Lawmakers introduce bill that would allow more airports to use private screeners

Proposed legislation would require TSA to act on applications to the Screening Partnership Program within 120 days


Republican lawmakers on Friday introduced a bill that would allow airports to replace Transportation Security Administration screeners with private screening companies through the Screening Partnership Program.

The bill, called the "Security Enhancement and Jobs Act of 2011" (H.R. 1586), was introduced by Rep. Peter King (R-N.Y.), Rep. Mike Rogers (R-Ala.) and Rep. Michael McCaul (R-Texas).

Earlier this year, TSA Administrator John Pistole announced that the agency would not expand the program beyond its current 16 airports.

However, according to a statement issued by the House Homeland Security Committee, H.R. 1586 would require "TSA to act on applications within 120 days of receiving them, approving them if they would not compromise security or the effectiveness of screening or adversely affect TSA's mission. The legislation also requires TSA to reconsider any applications pending at the time of Pistole's announcement."

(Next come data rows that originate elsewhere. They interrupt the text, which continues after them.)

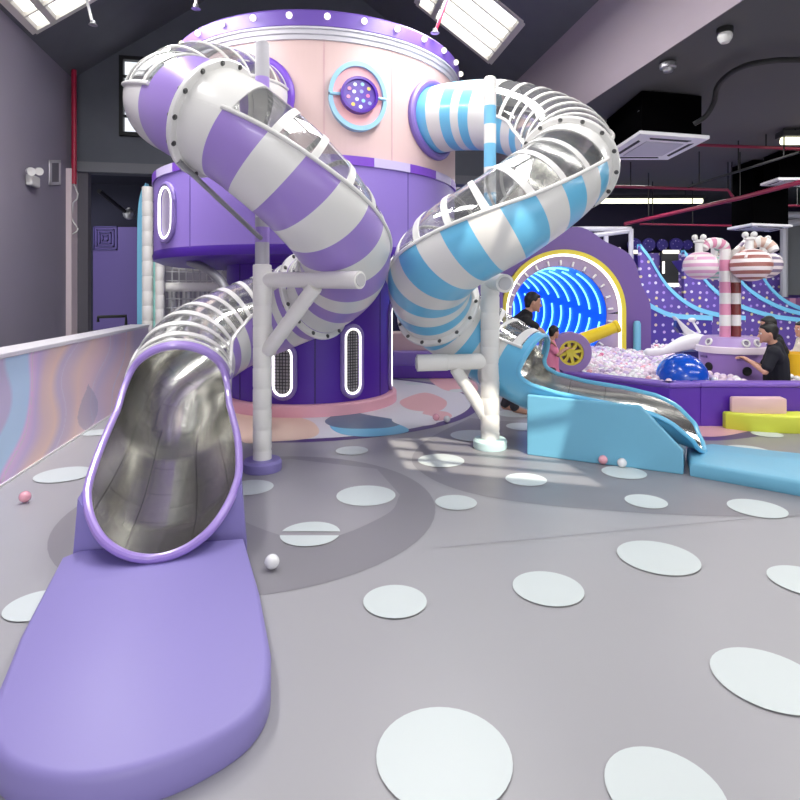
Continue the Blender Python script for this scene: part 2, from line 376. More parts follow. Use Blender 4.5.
for q in ([bp_(A1,0,0), bp_(A1,.24,0), bp_(A1,.24,HT), bp_(A1,0,HT)], [bp_(A0,.24,0), bp_(A0,.24,HT), bp_(A1,.24,HT), bp_(A1,.24,0)], [bp_(A0,0,HT), bp_(A1,0,HT), bp_(A1,.24,HT), bp_(A0,.24,HT)]): mb.poly(q, 0, c_)
mb.build('panel', vcol('mural_paint', .45), part_l, False)
mb = MB(); mb.extrude([bp_(A0,-.02,HT), bp_(A1+.02,-.02,HT), bp_(A1+.02,.27,HT), bp_(A0,.27,HT)], V(0,0,.045)); mb.build('ledge', mat('ledge_white', (214,211,216), .35), part_l, False, bevel=.008)
mb = MB(); mb.extrude([bp_(A0,-.012,0), bp_(A1,-.012,0), bp_(A1,0,0), bp_(A0,0,0)], V(0,0,.02)); mb.build('skirting', white, part_l, False)
# emergency lamp and wall vent on the left wall
def on_left(x, y, n=0):
    k = (x-CX)/F; v = None
    # solve X/Y=k on u=UL+n
    u = UL+n; v = (u*CT-k*u*ST)/(ST+k*CT); p = R(u, v, 0); return R(u, v, EYE-(y-HY)/F*p.y)
e = thing('emergency_light', 'white twin-spot emergency lamp on the grey left wall', 'lamp', on_left(33,184))
MR = Matrix.Rotation(TH, 3, 'Z')
mb = MB(); mb.box(on_left(33,181,.06), (.10,.30,.17), TH); mb.build('housing', white, e, False, bevel=.03)
for x in (30, 38):
    c = on_left(x,171,.12); mb = MB(); mb.lathe([(0,-.05),(.04,-.05),(.055,.0),(.06,.05),(0,.04)], c, 20, M=ortho(V(.75,-.5,-.25))); mb.build('spot', white, e)
e = thing('wall_vent', 'small grey framed grille high on the left wall near the pier', 'vent', on_left(56,172))
mb = MB()
for (a, b, c, d) in ((50,61,160,163), (50,61,182,185), (50,52,160,185), (59.5,61,160,185)):
    p, q = on_left(a,c,.02), on_left(b,c,.02); r, s_ = on_left(b,d,.02), on_left(a,d,.02); mb.extrude([p,q,r,s_], R(-.02,0,0))
mb.build('frame', greyp, e, False)
mb = MB(); mb.extrude([on_left(51,161,.012), on_left(60,163,.012), on_left(60,183,.012), on_left(51,182,.012)], R(-.01,0,0)); mb.build('grille', mat('vent_grey', (120,116,124), .6), e, False)
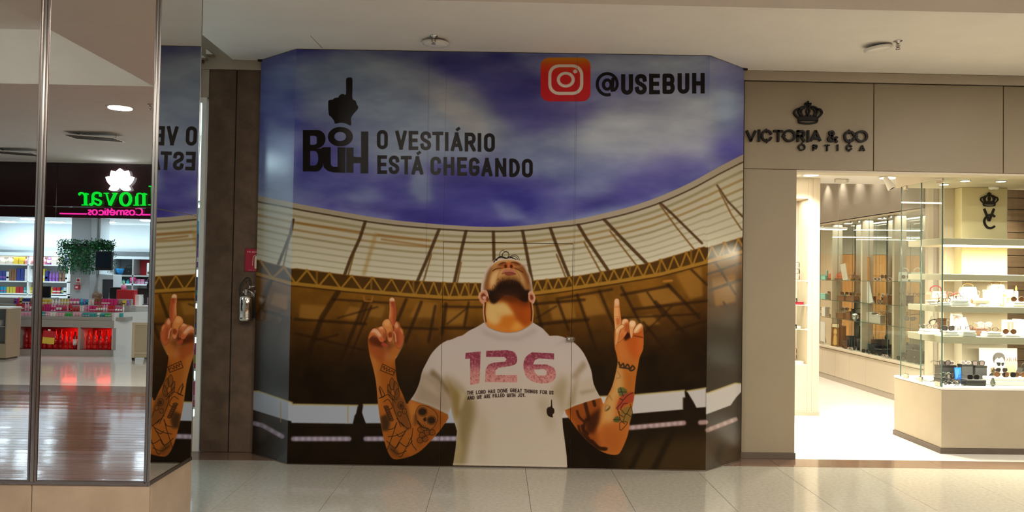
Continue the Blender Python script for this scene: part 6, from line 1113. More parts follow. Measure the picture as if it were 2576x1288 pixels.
# --- second level
pink = mat('blush_leather', (.70, .42, .30), .45); bag('blush handbag with dark red chain on the second shelf', (px2(2354, 8.02), 8.02, L2), .19, .08, .135, pink, .15, M['red'])
gbox('white_pouch', 'white rounded pouch before the blush handbag', 'pouch', at_(2343, 7.76, L2), .10, .06, .05, M['paper'], .2, None, pale, bev=.018)
ts = thing('black_tassel', 'black tassel charm hanging before the blush handbag', 'charm', at_(2362, 7.72, L2)); MB().lathe([(.012, 0), (.016, .03), (.006, .05), (.004, .06)], n=10).obj('tassel', M['black'], ts); MB().tube([(-.012, 0, .11), (-.006, 0, .085), (0, 0, .055)], .003, 5).obj('cord', M['black'], ts); MB().ball((-.012, 0, .115), .009, 8).obj('bead', M['polished'], ts)
for px, Y, w, h, lab in [(2374, 7.68, .09, .035, 'grey white riser at the glass corner of the second shelf'), (2410, 7.70, .17, .06, 'wide white riser on the second shelf'), (2470, 7.72, .10, .02, 'thin white riser under the white clutch'), (2558, 7.72, .14, .05, 'white riser under brown sunglasses at the right of the second shelf'), (2430, 7.95, .22, .10, 'tall white plinth at the back of the second shelf')]: tr_(px, Y, w, h, lab, L2)
for px, Y, k, lab, dz in [(2398, 7.86, 'red', 'red cat-eye glasses on the second shelf', .085), (2376, 7.66, 'tort', 'brown glasses at the glass corner of the second shelf', .036), (2402, 7.68, 'tort', 'brown glasses on the wide white riser', .061), (2420, 7.70, 'clear', 'black glasses at the right end of the wide white riser', .061), (2560, 7.70, 'sunbrown', 'brown sunglasses beside the fashion photo card', .051), (2450, 7.88, 'steel', 'thin metal glasses on the tall white plinth', .101)]: eyewear(at_(px, Y, L2+dz), k, lab, R.uniform(-.15, .15), 0, 1.0)
gbox('glasses_block', 'small pale block lifting the red glasses', 'display block', at_(2398, 7.90, L2), .09, .06, .084, pale, 0, None, pale)
bag('white handbag with fine chain on the tall white plinth', at_(2434, 7.95, L2+.10), .16, .06, .085, M['paper'], 0, MAT_F['gold'])
cl = thing('clutch', 'rolled white clutch with brown end on the second shelf', 'clutch', at_(2466, 7.72, L2+.02)); MB().lathe([(.001, -.085), (.026, -.085), (.030, -.07), (.030, .07), (.026, .085), (.001, .085)], (0, 0, .03), 14, 'x').obj('body', pale, cl); MB().lathe([(.001, -.089), (.022, -.088), (.027, -.082), (.001, -.082)], (0, 0, .03), 14, 'x').obj('end_cap', leather, cl)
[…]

"The private sector includes invaluable partners in national and homeland security, and we need to make sure that the Department of Homeland Security is working to encourage participation of private companies providing security services, not hinder it. This legislation brings necessary transparency to the TSA's decisions to approve or deny opt-out applications by airports. As long as security is not compromised, airport operators should have the flexibility of determining whether to employ all-federal screeners or private screeners," King said in the statement.